When Lord Davies concluded his review of gender inequality in corporate boardrooms in February, his failure to recommend compulsory quotas to address the issue met with scepticism from equal rights campaigners.

Instead, the former Trade minister took a more nuanced line - setting out a target that by 2015 a quarter of board members at Britain's top 100 companies should be female, with the proviso that legal changes might yet go ahead if the necessary steps are not taken.

Six months on, it is encouraging to see women being appointed to FTSE 100 boards at twice the rate they were last year. Sadly, the increase is a baby step given the scale of the mountain to be climbed.

Notwithstanding the few, oft-quoted female chief executives, Britain's boardrooms are still overwhelmingly male places.
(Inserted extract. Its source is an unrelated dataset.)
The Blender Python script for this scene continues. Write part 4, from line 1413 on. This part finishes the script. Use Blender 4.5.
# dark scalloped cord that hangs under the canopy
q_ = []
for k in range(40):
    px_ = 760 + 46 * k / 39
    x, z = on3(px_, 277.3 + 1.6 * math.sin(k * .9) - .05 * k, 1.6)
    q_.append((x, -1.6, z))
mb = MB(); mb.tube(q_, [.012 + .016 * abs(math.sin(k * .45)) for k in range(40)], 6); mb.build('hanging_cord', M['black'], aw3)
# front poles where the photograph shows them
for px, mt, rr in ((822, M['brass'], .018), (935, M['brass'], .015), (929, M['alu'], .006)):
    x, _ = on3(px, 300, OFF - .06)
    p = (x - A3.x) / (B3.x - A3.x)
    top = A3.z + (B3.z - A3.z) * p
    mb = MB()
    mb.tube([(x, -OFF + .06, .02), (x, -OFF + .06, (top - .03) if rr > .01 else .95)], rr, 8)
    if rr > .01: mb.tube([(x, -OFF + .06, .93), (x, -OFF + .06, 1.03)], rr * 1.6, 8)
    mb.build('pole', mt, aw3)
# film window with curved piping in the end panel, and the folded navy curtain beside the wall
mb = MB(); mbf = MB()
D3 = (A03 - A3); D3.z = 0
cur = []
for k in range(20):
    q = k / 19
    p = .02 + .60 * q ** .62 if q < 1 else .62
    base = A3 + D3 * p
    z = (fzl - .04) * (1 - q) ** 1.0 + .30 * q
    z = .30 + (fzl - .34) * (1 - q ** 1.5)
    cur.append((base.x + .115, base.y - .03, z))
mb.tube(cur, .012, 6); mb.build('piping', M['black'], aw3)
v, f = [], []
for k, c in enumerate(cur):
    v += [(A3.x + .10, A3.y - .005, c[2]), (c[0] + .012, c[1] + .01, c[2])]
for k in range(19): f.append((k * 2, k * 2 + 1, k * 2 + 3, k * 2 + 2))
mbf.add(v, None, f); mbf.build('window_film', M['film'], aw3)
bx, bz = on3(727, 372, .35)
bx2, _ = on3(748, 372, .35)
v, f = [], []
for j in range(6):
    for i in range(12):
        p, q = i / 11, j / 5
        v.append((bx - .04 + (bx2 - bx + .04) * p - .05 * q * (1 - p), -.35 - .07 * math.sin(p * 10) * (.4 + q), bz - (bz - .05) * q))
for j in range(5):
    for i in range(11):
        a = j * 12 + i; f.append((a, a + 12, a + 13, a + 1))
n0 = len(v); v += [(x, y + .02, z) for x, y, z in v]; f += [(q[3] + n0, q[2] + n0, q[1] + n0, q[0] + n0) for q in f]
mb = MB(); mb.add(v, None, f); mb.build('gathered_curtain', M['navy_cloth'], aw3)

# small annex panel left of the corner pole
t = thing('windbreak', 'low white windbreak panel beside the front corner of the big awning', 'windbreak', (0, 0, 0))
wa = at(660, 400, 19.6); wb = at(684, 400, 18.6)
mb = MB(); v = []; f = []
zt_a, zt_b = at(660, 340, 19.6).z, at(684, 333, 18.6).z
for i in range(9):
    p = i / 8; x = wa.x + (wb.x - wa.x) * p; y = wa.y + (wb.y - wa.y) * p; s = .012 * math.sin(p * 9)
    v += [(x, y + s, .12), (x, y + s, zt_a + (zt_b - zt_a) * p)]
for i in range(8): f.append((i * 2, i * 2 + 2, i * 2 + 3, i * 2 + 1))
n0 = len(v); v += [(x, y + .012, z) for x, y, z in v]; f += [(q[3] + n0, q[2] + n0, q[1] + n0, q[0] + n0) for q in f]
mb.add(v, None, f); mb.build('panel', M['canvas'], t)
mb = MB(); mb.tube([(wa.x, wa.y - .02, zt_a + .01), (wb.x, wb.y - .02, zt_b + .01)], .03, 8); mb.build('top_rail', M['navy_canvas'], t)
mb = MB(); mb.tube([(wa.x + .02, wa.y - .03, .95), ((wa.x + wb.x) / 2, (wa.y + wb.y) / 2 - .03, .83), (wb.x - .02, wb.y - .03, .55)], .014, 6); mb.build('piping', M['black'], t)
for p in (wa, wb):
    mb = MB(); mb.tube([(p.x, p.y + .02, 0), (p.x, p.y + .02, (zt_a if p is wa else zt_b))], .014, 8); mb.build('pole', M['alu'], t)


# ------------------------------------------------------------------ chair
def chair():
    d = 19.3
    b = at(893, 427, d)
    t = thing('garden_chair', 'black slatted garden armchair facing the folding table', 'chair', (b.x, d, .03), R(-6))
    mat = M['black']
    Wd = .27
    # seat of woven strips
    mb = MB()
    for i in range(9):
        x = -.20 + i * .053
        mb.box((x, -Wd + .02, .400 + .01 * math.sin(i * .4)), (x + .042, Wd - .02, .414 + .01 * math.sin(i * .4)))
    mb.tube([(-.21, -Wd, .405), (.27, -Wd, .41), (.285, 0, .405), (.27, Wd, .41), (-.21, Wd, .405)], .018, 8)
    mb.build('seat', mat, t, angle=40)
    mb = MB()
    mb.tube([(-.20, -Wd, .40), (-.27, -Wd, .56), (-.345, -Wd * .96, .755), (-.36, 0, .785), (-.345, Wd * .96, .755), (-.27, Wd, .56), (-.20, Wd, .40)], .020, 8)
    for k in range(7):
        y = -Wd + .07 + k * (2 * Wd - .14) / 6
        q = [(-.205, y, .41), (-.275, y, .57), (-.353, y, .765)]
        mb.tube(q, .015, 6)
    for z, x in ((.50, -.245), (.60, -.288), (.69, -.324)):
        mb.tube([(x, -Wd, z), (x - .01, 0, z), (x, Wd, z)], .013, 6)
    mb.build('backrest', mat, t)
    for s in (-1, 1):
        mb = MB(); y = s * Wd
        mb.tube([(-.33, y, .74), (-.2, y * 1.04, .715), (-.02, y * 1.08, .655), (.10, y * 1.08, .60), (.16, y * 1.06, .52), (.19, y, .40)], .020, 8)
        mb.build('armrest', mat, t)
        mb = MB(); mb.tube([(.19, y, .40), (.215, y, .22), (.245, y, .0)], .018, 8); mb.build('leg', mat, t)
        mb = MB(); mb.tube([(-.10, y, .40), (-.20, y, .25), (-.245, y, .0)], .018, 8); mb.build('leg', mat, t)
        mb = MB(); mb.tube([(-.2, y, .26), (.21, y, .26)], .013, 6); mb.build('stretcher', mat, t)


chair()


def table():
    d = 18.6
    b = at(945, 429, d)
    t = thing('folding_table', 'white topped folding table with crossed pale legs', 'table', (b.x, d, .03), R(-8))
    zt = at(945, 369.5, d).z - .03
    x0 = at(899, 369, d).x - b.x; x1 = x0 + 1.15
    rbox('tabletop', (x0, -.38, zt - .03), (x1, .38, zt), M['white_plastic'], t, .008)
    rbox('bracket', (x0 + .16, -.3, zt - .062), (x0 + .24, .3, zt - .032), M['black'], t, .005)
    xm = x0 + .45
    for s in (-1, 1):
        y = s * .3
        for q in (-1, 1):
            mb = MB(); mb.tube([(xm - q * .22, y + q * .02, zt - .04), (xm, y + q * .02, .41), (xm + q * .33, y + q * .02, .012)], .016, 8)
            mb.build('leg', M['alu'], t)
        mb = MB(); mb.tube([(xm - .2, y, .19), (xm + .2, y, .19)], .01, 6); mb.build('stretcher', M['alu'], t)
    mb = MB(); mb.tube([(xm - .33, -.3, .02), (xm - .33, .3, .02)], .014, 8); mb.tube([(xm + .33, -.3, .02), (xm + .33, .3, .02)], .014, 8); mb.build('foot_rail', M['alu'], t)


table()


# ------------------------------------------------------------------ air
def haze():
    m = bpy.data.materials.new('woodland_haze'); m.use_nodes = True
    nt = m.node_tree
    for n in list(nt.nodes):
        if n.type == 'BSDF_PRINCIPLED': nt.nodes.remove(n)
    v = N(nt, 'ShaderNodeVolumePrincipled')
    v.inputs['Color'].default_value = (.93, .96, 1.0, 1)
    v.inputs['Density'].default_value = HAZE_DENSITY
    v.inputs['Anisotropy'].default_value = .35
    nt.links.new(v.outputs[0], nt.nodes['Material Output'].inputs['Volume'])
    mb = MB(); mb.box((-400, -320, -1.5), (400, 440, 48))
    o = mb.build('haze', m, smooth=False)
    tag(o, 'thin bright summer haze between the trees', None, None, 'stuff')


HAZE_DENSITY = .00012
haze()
Just 12.5 per cent of FTSE 100 bosses are female and, at the current rate, it will be another 70 years before the genders are in balance, the Equality and Human Rights Commission says. Amongst smaller companies, the pace of change is slower still. Discriminatory attitudes also remain depressingly entrenched. Glencore chairman Simon Murray's recent comments that women are less ambitious, and have a tendency to "go off for nine months", were just the latest in the tradition of broadsides from business leaders purporting to tell it like it is.

All and any progress should obviously be welcomed. But there is no room for complacency. It will take more than six months to change boardroom culture. And if there are any signs of backsliding, Lord Davies should turn his threat of quotas into action.